Serving Clovis, Portales and the Surrounding Communities

Clovis and Socorro linked by Abo Highway

I love to travel over the southwest highways. You can almost see forever on some of the highways. Not too many people today know much about the Abo Highway, now called Highway 60.

Soon after the creation of the State Highway Commission in 1912, future U.S. 60 (from the Texas line to Belen) got designated as State Road 19.

The state slowly made improvements to the highway, though much of it was still cow trails and section lines.

The origin of the Abo Highway is murky. Named after a Pueblo Indian trading route, the highway started in the mid-1910s as a way to link Clovis to Socorro. Organized in 1911 by a confederation of California, Arizona and New Mexico road boosters, the Ocean-to-Ocean Highway Association pushed to build a cross-country road from Los Angeles to New York. It didn’t quite make it.

By the mid-1920s, the highway had expanded east into Oklahoma and Kansas, promising a hard-surface link to civilization. It was said on June 22, 1922, “All it takes to make a Christian or a believer out of a county commissioner or other road authority, is to take him on a trip through the east, where all the main roads are hard-surfaced, then bring him back to the dirt roads of Kansas, Oklahoma, Texas or New Mexico.”

The Abo Highway folded sometime in the mid-1930s, just as U.S. 60 came on line as a transcontinental route joining Virginia Beach, Va., to Los Angeles. New Mexico, Texas and Oklahoma are the only states in the Southwest where one can drive a continuous alignment of U.S. 60 today.

Starting in the east at Clovis, the Abo or Abo Pass Highway clung closely to the Santa Fe Railroad right-of-way. Current maps, however, show a relic section of the Abo Highway just to the north of U.S. 60. Curry County Road 12 starts at the outskirts of Clovis and moves west on an unpaved path to Melrose. At Melrose the old highway continues west several miles, passing through Cottonwood Grove before swinging back to U.S. 60. This is the only section we know that still retains the highway’s name.

At Fort Sumner, the Abo diverted from current U.S. 60, dipping south to follow the railroad and touching the now-abandoned communities of Agudo, Ricardo and Iden. (Iden is where historian H. A. Kilmer of Clovis was born.) Different also from today’s highway, the Abo Pass Highway spanned the Rio Grande near Socorro, approximately 25 miles south of it current Bernardo crossing.

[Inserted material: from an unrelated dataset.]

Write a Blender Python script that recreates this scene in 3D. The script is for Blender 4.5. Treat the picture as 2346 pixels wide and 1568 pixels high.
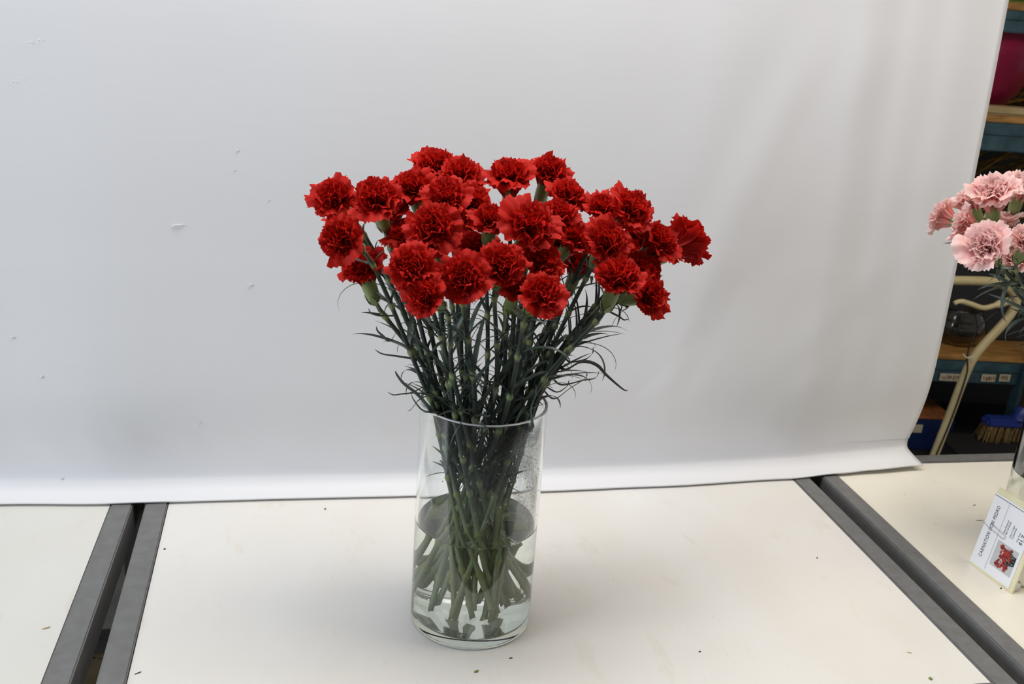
import bpy, bmesh, math, random
from mathutils import Vector, Matrix, noise, Quaternion
S = bpy.context.scene
COL = S.collection
for o in list(bpy.data.objects): bpy.data.objects.remove(o)
TZ = 0.90                                   # height of the table tops above the floor

# ------------------------------------------------------------------ camera
F, PW, PH = 2371.67, 2346, 1568
PITCH, YAW, ROLL = -0.33152, 0.22065, 0.07497
CAM = Vector((-0.2197, -1.1034, 0.7558 + TZ))
cp, sp, cy, sy = math.cos(PITCH), math.sin(PITCH), math.cos(YAW), math.sin(YAW)
FW = Vector((sy*cp, cy*cp, sp)); _r = Vector((cy, -sy, 0)); _u = _r.cross(FW)
cr, sr = math.cos(ROLL), math.sin(ROLL)
RT = cr*_r + sr*_u; UP = -sr*_r + cr*_u
cam = bpy.data.cameras.new('camera'); cam_o = bpy.data.objects.new('camera', cam); COL.objects.link(cam_o)
m = Matrix((RT, UP, -FW)).transposed().to_4x4(); m.translation = CAM
cam_o.matrix_world = m
cam.sensor_width = 36; cam.sensor_fit = 'HORIZONTAL'; cam.lens = F/PW*36
cam.clip_start = 0.05
cam.dof.use_dof = True; cam.dof.focus_distance = 1.27; cam.dof.aperture_fstop = 11
S.camera = cam_o

# ------------------------------------------------------------------ light and exposure
W = bpy.data.worlds.new('world'); S.world = W; W.use_nodes = True
W.node_tree.nodes['Background'].inputs[0].default_value = (0.93, 0.96, 1.0, 1)
W.node_tree.nodes['Background'].inputs[1].default_value = 0.30
def area(name, loc, target, sx, sy_, power, col):
    l = bpy.data.lights.new(name, 'AREA'); l.shape = 'RECTANGLE'; l.size = sx; l.size_y = sy_
    l.energy = power; l.color = col
    o = bpy.data.objects.new(name, l); COL.objects.link(o); o.location = loc
    o.rotation_euler = (Vector(target) - Vector(loc)).to_track_quat('-Z', 'Y').to_euler()
    return o
area('ceiling_lamp', (0.0, 0.0, 2.62), (0.0, 0.0, 0), 1.5, 0.6, 21, (1.0, 0.97, 0.93))
area('ceiling_lamp', (1.6, -0.2, 2.62), (1.5, -0.1, 0), 1.2, 0.5, 15, (1.0, 0.89, 0.72))
area('window_daylight', (-3.2, -1.05, 2.1), (0.0, 0.1, 1.1), 1.6, 1.3, 66, (0.78, 0.89, 1.0))
S.view_settings.view_transform = 'Standard'; S.view_settings.look = 'None'
S.view_settings.gamma = 1; S.view_settings.use_curve_mapping = False
S.view_settings.exposure = 0.0
try:
    S.cycles.max_bounces = 18; S.cycles.transmission_bounces = 14; S.cycles.glossy_bounces = 6
    S.cycles.diffuse_bounces = 5; S.cycles.caustics_refractive = True; S.cycles.caustics_reflective = False
    S.cycles.blur_glossy = 0.5; S.cycles.sample_clamp_indirect = 12
    S.cycles.use_denoising = True
except Exception: pass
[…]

From Socorro to the Arizona line, U.S. 60 closely shadows the alignment of the old named highway.

Clovis is the eastern terminus of the Abo Pass Highway. The OST pathfinder Harry Locke, who mapped part of the Abo Pass Highway around 1919, instructed drivers to reset their odometers in front of the Lyceum Theatre on Main Street. (OST stands for Old Spanish Trail.)

John M. Murphey, architectural historian of the state of New Mexico, let me use some of his research on the Abo Pass Highway and Highway 60. Murphey contacted me after he read my column about the 1919 dirt road journey from Fort Worth to Las Vegas, N.M., via Clovis. We both are still wondering what F.F.F. (the F.F.F. Road) stood for as the 1919 writer of the little route book did not explain.

Murphey had one more piece of information to give us: “I can tell you not once did our $500-a-month clipping service pick up one of your articles, Don. Occasionally we get a history piece from the Hobbs or Lovington papers, but nothing from Clovis.”